• A run of records:
● ● ● ●
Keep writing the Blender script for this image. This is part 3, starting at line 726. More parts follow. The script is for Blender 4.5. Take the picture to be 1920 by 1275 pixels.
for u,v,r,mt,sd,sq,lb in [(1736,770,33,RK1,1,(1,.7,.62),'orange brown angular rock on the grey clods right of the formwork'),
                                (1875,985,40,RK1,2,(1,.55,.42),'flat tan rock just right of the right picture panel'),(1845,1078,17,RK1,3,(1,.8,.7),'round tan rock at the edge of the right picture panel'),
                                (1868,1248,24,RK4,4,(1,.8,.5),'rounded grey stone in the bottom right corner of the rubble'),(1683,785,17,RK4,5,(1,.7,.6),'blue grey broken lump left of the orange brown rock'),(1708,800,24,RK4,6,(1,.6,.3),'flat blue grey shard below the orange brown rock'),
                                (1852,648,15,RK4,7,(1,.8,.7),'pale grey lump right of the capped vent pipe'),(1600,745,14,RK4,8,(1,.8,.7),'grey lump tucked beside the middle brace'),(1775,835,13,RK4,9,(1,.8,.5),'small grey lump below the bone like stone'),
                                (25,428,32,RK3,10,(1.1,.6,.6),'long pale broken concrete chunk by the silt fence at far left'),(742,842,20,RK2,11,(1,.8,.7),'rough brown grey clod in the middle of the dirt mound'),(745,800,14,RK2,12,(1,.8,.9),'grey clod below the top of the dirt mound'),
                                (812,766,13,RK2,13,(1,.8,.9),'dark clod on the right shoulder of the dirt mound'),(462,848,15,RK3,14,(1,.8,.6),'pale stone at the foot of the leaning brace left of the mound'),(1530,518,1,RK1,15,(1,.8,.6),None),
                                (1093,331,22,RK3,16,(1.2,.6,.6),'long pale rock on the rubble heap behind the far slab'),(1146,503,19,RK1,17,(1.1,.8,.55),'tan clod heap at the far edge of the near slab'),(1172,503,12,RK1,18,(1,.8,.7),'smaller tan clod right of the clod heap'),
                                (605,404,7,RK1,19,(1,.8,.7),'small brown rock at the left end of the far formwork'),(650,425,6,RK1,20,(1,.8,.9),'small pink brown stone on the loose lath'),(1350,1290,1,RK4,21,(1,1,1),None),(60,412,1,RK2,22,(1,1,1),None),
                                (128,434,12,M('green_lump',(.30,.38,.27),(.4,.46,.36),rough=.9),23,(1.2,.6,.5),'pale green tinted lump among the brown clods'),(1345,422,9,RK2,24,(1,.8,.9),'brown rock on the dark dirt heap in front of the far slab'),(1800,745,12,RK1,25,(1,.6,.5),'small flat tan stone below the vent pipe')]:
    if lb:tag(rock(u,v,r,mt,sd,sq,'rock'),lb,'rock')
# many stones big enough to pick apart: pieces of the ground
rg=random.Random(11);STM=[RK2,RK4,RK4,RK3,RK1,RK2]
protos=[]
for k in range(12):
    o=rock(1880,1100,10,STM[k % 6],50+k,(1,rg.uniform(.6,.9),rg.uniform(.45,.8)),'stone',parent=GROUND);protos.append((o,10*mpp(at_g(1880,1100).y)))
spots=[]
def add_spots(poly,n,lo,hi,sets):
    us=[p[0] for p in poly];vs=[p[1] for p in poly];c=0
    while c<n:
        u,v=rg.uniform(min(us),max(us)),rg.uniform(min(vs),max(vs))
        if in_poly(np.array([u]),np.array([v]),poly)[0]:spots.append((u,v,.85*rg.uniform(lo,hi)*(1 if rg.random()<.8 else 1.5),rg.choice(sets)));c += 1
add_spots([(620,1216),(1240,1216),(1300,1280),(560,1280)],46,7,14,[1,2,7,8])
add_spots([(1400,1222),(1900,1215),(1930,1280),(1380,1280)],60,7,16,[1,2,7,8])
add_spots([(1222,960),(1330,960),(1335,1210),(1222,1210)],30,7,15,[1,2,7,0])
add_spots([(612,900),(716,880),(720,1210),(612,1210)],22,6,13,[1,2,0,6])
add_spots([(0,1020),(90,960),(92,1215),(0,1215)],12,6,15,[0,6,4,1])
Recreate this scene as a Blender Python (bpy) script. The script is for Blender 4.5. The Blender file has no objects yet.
● ● ● ●
Transcribe all entries exactly as they are given.

• Response to the exercise:
Keep writing the Blender script for this image. This is part 3, starting at line 726. More parts follow. The script is for Blender 4.5. Take the picture to be 1920 by 1275 pixels.
for u,v,r,mt,sd,sq,lb in [(1736,770,33,RK1,1,(1,.7,.62),'orange brown angular rock on the grey clods right of the formwork'),
                                (1875,985,40,RK1,2,(1,.55,.42),'flat tan rock just right of the right picture panel'),(1845,1078,17,RK1,3,(1,.8,.7),'round tan rock at the edge of the right picture panel'),
                                (1868,1248,24,RK4,4,(1,.8,.5),'rounded grey stone in the bottom right corner of the rubble'),(1683,785,17,RK4,5,(1,.7,.6),'blue grey broken lump left of the orange brown rock'),(1708,800,24,RK4,6,(1,.6,.3),'flat blue grey shard below the orange brown rock'),
                                (1852,648,15,RK4,7,(1,.8,.7),'pale grey lump right of the capped vent pipe'),(1600,745,14,RK4,8,(1,.8,.7),'grey lump tucked beside the middle brace'),(1775,835,13,RK4,9,(1,.8,.5),'small grey lump below the bone like stone'),
                                (25,428,32,RK3,10,(1.1,.6,.6),'long pale broken concrete chunk by the silt fence at far left'),(742,842,20,RK2,11,(1,.8,.7),'rough brown grey clod in the middle of the dirt mound'),(745,800,14,RK2,12,(1,.8,.9),'grey clod below the top of the dirt mound'),
                                (812,766,13,RK2,13,(1,.8,.9),'dark clod on the right shoulder of the dirt mound'),(462,848,15,RK3,14,(1,.8,.6),'pale stone at the foot of the leaning brace left of the mound'),(1530,518,1,RK1,15,(1,.8,.6),None),
                                (1093,331,22,RK3,16,(1.2,.6,.6),'long pale rock on the rubble heap behind the far slab'),(1146,503,19,RK1,17,(1.1,.8,.55),'tan clod heap at the far edge of the near slab'),(1172,503,12,RK1,18,(1,.8,.7),'smaller tan clod right of the clod heap'),
                                (605,404,7,RK1,19,(1,.8,.7),'small brown rock at the left end of the far formwork'),(650,425,6,RK1,20,(1,.8,.9),'small pink brown stone on the loose lath'),(1350,1290,1,RK4,21,(1,1,1),None),(60,412,1,RK2,22,(1,1,1),None),
                                (128,434,12,M('green_lump',(.30,.38,.27),(.4,.46,.36),rough=.9),23,(1.2,.6,.5),'pale green tinted lump among the brown clods'),(1345,422,9,RK2,24,(1,.8,.9),'brown rock on the dark dirt heap in front of the far slab'),(1800,745,12,RK1,25,(1,.6,.5),'small flat tan stone below the vent pipe')]:
    if lb:tag(rock(u,v,r,mt,sd,sq,'rock'),lb,'rock')
# many stones big enough to pick apart: pieces of the ground
rg=random.Random(11);STM=[RK2,RK4,RK4,RK3,RK1,RK2]
protos=[]
for k in range(12):
    o=rock(1880,1100,10,STM[k % 6],50+k,(1,rg.uniform(.6,.9),rg.uniform(.45,.8)),'stone',parent=GROUND);protos.append((o,10*mpp(at_g(1880,1100).y)))
spots=[]
def add_spots(poly,n,lo,hi,sets):
    us=[p[0] for p in poly];vs=[p[1] for p in poly];c=0
    while c<n:
        u,v=rg.uniform(min(us),max(us)),rg.uniform(min(vs),max(vs))
        if in_poly(np.array([u]),np.array([v]),poly)[0]:spots.append((u,v,.85*rg.uniform(lo,hi)*(1 if rg.random()<.8 else 1.5),rg.choice(sets)));c += 1
add_spots([(620,1216),(1240,1216),(1300,1280),(560,1280)],46,7,14,[1,2,7,8])
add_spots([(1400,1222),(1900,1215),(1930,1280),(1380,1280)],60,7,16,[1,2,7,8])
add_spots([(1222,960),(1330,960),(1335,1210),(1222,1210)],30,7,15,[1,2,7,0])
add_spots([(612,900),(716,880),(720,1210),(612,1210)],22,6,13,[1,2,0,6])
add_spots([(0,1020),(90,960),(92,1215),(0,1215)],12,6,15,[0,6,4,1])
Recreate this scene as a Blender Python (bpy) script. The script is for Blender 4.5. The Blender file has no objects yet.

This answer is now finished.